An example of a historical marker that honors a place of significance for Fairfax County’s African American community. (Photo Courtesy of Fairfax County)

In addition to the project, Fairfax County will compile these submissions along with other digital resources to create a Fairfax County African American History Inventory, which will include websites and historical records of African American history and stories from Fairfax County residents. Students may submit stories about family, culture, faith, education, social justice, technology or housing. 

The project is accepting submissions from any K-12 student until March 1 through its website: https://www.fairfaxcounty.gov/topics/black-african-american-stories

Northern Va. Black-owned Businesses 

From the gym to dessert shops, Black History Month can be celebrated year-round by supporting Black-owned businesses in the Northern Va. area. 

Pie Gourmet, a short walk down James Madison drive, has served freshly baked pies since 1988. Customers indulge in Pie Gourmet’s iconic sweet pies, like French apple, blackberry peach and banana cream. The shop also sells cheesecakes. On the savory side, Pie Gourmet sells its classic shepherd’s and chicken pot pies and a variety of quiches. 

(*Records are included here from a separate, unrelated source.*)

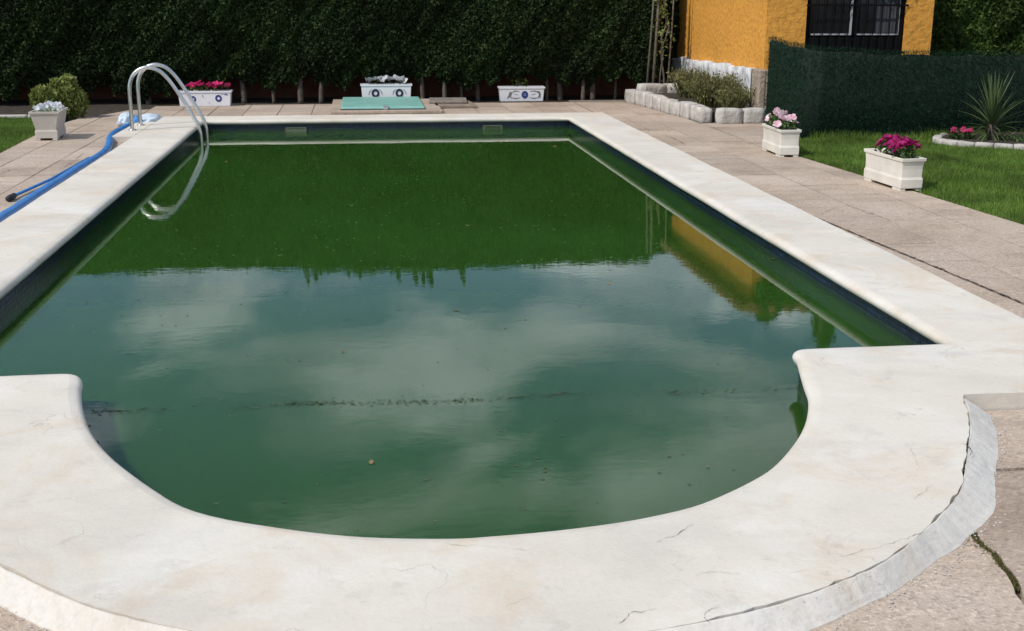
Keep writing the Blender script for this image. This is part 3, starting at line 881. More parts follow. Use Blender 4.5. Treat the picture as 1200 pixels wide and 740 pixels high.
def hedge(root, x0, x1, yf, depth, zb, zt, dens, size, m, seed, zbfun=None, topfun=None):
    A = (x1 - x0) * (zt - zb); N = int(A * dens)
    x = rng.uniform(x0, x1, N); z = rng.uniform(zb - .04, zt, N)
    bot = zb + .07 * np.sin(x * 5.3 + seed + 2 * np.sin(x * 1.3)) + .05 * np.sin(x * 17 + 2 * seed) + .03 * np.sin(x * 41)
    if zbfun is not None: bot = bot + zbfun(x)
    top = zt - .05 + .025 * np.sin(x * 1.1 + seed) + .012 * np.sin(x * 9.3 + seed)
    if topfun is not None: top = top + topfun(x)
    z = bot + (z - zb) / (zt - zb) * (top - bot)
    dpt = np.abs(rng.normal(0, .055, N))
    d = .11 * fbm(x, z, 1.4, seed) + .03 * fbm(x, z, 4, seed + 5) + .03 * fbm(x, z, 11, seed + 9)
    lip = .10 * np.clip(1 - (z - bot) / .3, 0, 1) + .25 * np.clip(1 - (top - z) / .25, 0, 1) ** 2
    y = yf - d + dpt + lip
    P = np.stack([x, y, z], 1)
    Nn = np.tile(np.array([[0, -1.0, .1]]), (N, 1))
    # the top
    N2 = int((x1 - x0) * depth * dens * .5)
    x2 = rng.uniform(x0, x1, N2); y2 = rng.uniform(yf, yf + depth, N2)
    t2 = zt - .05 + .025 * np.sin(x2 * 1.1 + seed) + .012 * np.sin(x2 * 9.3 + seed) + .02 * rng.normal(size=N2)
    if topfun is not None: t2 = t2 + topfun(x2)
    P2 = np.stack([x2, y2, t2], 1); Nn2 = np.tile(np.array([[0, -.1, 1.0]]), (N2, 1))
    # ends
    N3 = int(depth * (zt - zb) * dens * .8)
    y3 = rng.uniform(yf, yf + depth, N3); z3 = rng.uniform(zb, zt - .05, N3)
    P3 = np.concatenate([np.stack([np.full(N3, x0) + rng.normal(0, .04, N3), y3, z3], 1), np.stack([np.full(N3, x1) + rng.normal(0, .04, N3), y3, z3], 1)])
    Nn3 = np.concatenate([np.tile([[-1.0, 0, 0]], (N3, 1)), np.tile([[1.0, 0, 0]], (N3, 1))])
    v, f = spray_cloud(np.concatenate([P, P2, P3]), np.concatenate([Nn, Nn2, Nn3]), size)
    o = np_mesh('foliage', v, f, m, root); o['kind'] = 'stuff'
    mb = MB(); mb.box(x0 + .08, x1 - .08, yf + .17, yf + depth - .1, zb + .16, zt - .22)
    mb.build('inner_twigs', M_CORE, root)
HY = 18.25
hr = empty('tall_hedge', (0, 0, 0), 0, 'tall dark clipped hedge across the far side of the pool', 'hedge')
hedge(hr, -13, 4.52, HY, 1.0, .24, 2.36, 12000, .048, M_THUJA, 1.0,
      lambda x: -.12 * np.clip((-1.6 - x) / 1.5, 0, 1), lambda x: -.04 * np.clip(-x, 0, 1) + .04)
hedge(hr, 4.3, 5.04, 19.02, .4, .25, 2.40, 9000, .056, M_THUJA, 2.0)
random.seed(4)
tx = [-12., -10.6, -9.1, -7.9, -6.8, -5.6, -4.3, -3.1, -2.35, -1.72, -1.28, -.88, -.58, .12, .95, 1.28, 1.55, 1.80, 2.42, 2.88, 3.08, 3.42, 3.58, 3.95, 4.3]
for x in tx:
    h = .5; lean = random.uniform(-.05, .05); y = HY + random.uniform(.12, .3); r_ = random.choice((.022, .03, .038))
    pts = [(x, y, -.13), (x + lean * .3, y, .15), (x + lean, y + .02, .45), (x + lean * 1.4, y + .06, h + .1)]
    mb = MB(); mb.tube(catmull(pts, 3), [r_ * 1.15] * 3 + [r_] * 7, 8); mb.build('trunk', M_BARK, hr, smooth=True)
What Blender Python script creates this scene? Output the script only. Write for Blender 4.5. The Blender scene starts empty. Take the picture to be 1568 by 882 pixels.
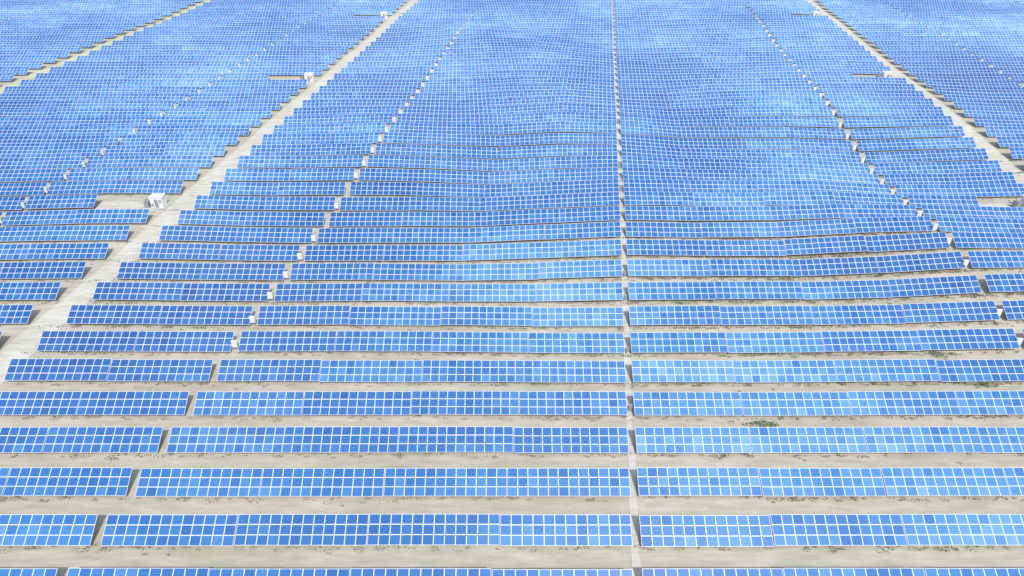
import bpy, math, random
import numpy as np
from mathutils import Vector
random.seed(7); rng=np.random.default_rng(11)
S=bpy.context.scene
S.view_settings.view_transform='Standard'
S.view_settings.look='None'; S.view_settings.exposure=0; S.view_settings.gamma=1

H=68.0; SH=0.1136; Y0=50.8
# ---------------------------------------------------------------- terrain
_w=[]
for i in range(14):
    lam=rng.uniform(38,120); a=rng.uniform(0,2*math.pi); ph=rng.uniform(0,2*math.pi)
    _w.append((2*math.pi/lam*math.cos(a),2*math.pi/lam*math.sin(a),ph,0.26*lam/70))
def sm(a,b,v):
    t=np.clip((v-a)/(b-a),0,1); return t*t*(3-2*t)
def terr(x,y):
    x=np.asarray(x,float); y=np.asarray(y,float)
    z=0
    for kx,ky,p,A in _w: z=z+A*np.sin(kx*x+ky*y+p)
    m=sm(62,135,y)*(0.3+0.7*sm(-70,0,x))*(1-.6*sm(75,115,x))
    f=1-sm(700,1100,np.hypot(x,y))
    z=z*m*f
    z=z+2.3*np.exp(-((x-94)/32)**2-((y-110)/26)**2)
    z=z-0.9*np.exp(-((x-35)/25)**2-((y-118)/30)**2)
    z=z+2.2*np.exp(-((x-8)/36)**2-((y-184)/24)**2)
    z=z-1.0*np.exp(-((x-62)/36)**2-((y-165)/20)**2)
    return z

# ---------------------------------------------------------------- materials
def mat(name):
    m=bpy.data.materials.new(name); m.use_nodes=True
    nt=m.node_tree; b=nt.nodes['Principled BSDF']; return m,nt,b
def N(nt,t,**k):
    n=nt.nodes.new(t)
    for a,v in k.items(): setattr(n,a,v)
    return n
def ramp(nt,stops):
    r=N(nt,'ShaderNodeValToRGB'); e=r.color_ramp.elements
    e[0].position,e[0].color=stops[0][0],(*stops[0][1],1)
    e[1].position,e[1].color=stops[-1][0],(*stops[-1][1],1)
    for p,c in stops[1:-1]:
        q=e.new(p); q.color=(*c,1)
    return r
def noise(nt,vec,scale,detail=4,rough=.55,sc=None):
    n=N(nt,'ShaderNodeTexNoise'); n.inputs['Scale'].default_value=scale
    n.inputs['Detail'].default_value=detail; n.inputs['Roughness'].default_value=rough
    if sc:
        mp=N(nt,'ShaderNodeMapping'); mp.inputs['Scale'].default_value=sc
        nt.links.new(vec,mp.inputs['Vector']); vec=mp.outputs[0]
    nt.links.new(vec,n.inputs['Vector']); return n
def mixc(nt,a,b,f,mode='MIX'):
    m=N(nt,'ShaderNodeMix',data_type='RGBA',blend_type=mode)
    for s,v in ((6,a),(7,b),(0,f)):
        if hasattr(v,'links'): nt.links.new(v,m.inputs[s])
        elif isinstance(v,tuple): m.inputs[s].default_value=(*v,1)
        else: m.inputs[s].default_value=v
    return m.outputs[2]

def ground_mat(name,c1,c2,c3,green):
    m,nt,b=mat(name); g=N(nt,'ShaderNodeNewGeometry').outputs['Position']
    n1=noise(nt,g,.06,5,.6,(0.5,1.6,1)); n2=noise(nt,g,.8,6,.65,(0.25,1.4,1)); n3=noise(nt,g,7,3,.7)
    r1=ramp(nt,[(.3,c1),(.5,c2),(.7,c3)]); nt.links.new(n1.outputs[0],r1.inputs[0])
    r2=ramp(nt,[(.35,(.80,.79,.77)),(.62,(1.04,1.04,1.04))]); nt.links.new(n2.outputs[0],r2.inputs[0])
    c=mixc(nt,r1.outputs[0],r2.outputs[0],1.0,'MULTIPLY')
    r3=ramp(nt,[(.3,(.85,.85,.84)),(.6,(1.04,1.04,1.04))]); nt.links.new(n3.outputs[0],r3.inputs[0])
    c=mixc(nt,c,r3.outputs[0],.8,'MULTIPLY')
    n4=noise(nt,g,.22,6,.75,(.5,1.3,1)); r4=ramp(nt,[(.48,(0,0,0)),(.66,(1,1,1))]); nt.links.new(n4.outputs[0],r4.inputs[0])
    mm=N(nt,'ShaderNodeMath',operation='MULTIPLY'); mm.inputs[1].default_value=green; nt.links.new(r4.outputs[0],mm.inputs[0])
    c=mixc(nt,c,(.35,.38,.25),mm.outputs[0])
    nt.links.new(c,b.inputs['Base Color']); b.inputs['Roughness'].default_value=.95
    b.inputs['Specular IOR Level'].default_value=.1
    bp=N(nt,'ShaderNodeBump'); bp.inputs['Strength'].default_value=.4; bp.inputs['Distance'].default_value=.05
    nt.links.new(n2.outputs[0],bp.inputs['Height']); nt.links.new(bp.outputs[0],b.inputs['Normal'])
    return m
M_ground=ground_mat('sandy_ground',(.49,.46,.375),(.55,.52,.435),(.61,.58,.50),.45)
M_road=ground_mat('gravel_road',(.60,.585,.51),(.645,.63,.56),(.69,.675,.62),.05)
M_road2=ground_mat('grassy_gravel_road',(.52,.57,.37),(.58,.62,.44),(.63,.65,.51),.3)

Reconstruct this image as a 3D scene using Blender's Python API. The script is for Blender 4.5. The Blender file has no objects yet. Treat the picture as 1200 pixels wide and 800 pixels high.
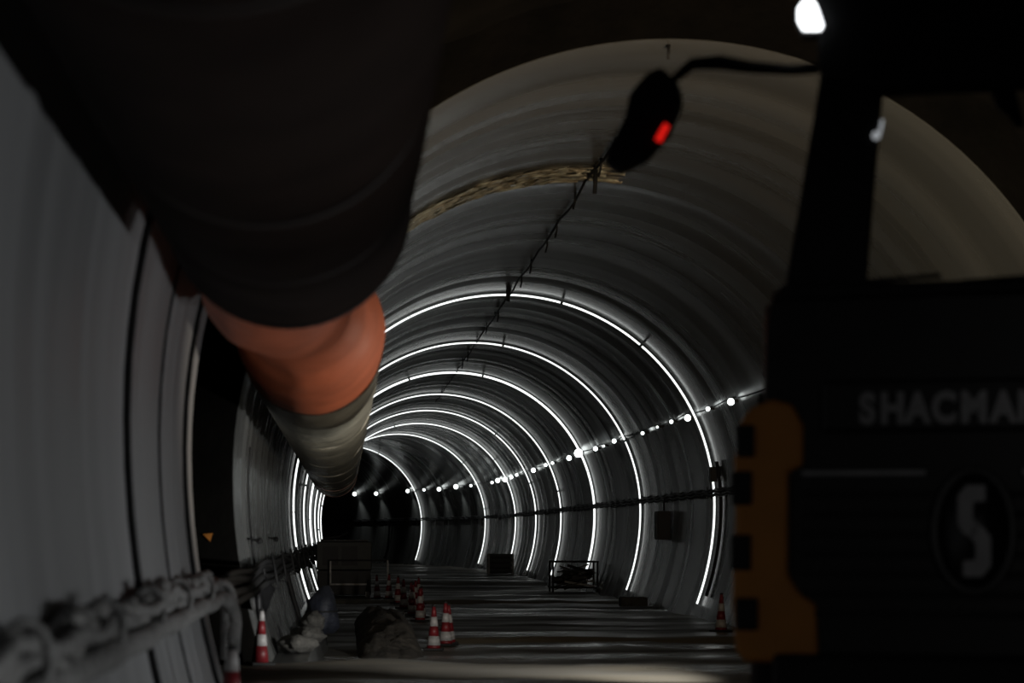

Pie Gourmet’s blackberry and peach pie. (Photo Courtesy of Pie Gourmet)

Non-pie fans can head over to CupCakes and Beyond in Fairfax, which is known for its specialty cupcakes, some topped with macarons and chocolate-dipped strawberries. The store also bakes personalized birthday and celebration cakes in the shape of anything from a teal Tiffany jewelry box to a scene from Animal Crossing. This Valentine’s Day, the shop is selling breakable chocolate hearts. 

Outside of the food arena, Tysons Playground is a Black-owned gym that operates 24/7. With state-of-the-art equipment and facilities, it is a gym guru’s dream, offering memberships, personal training and group workouts, including.

When considering a delicious sweet treat or a great workout spot, consider supporting one of these local, Black-owned establishments.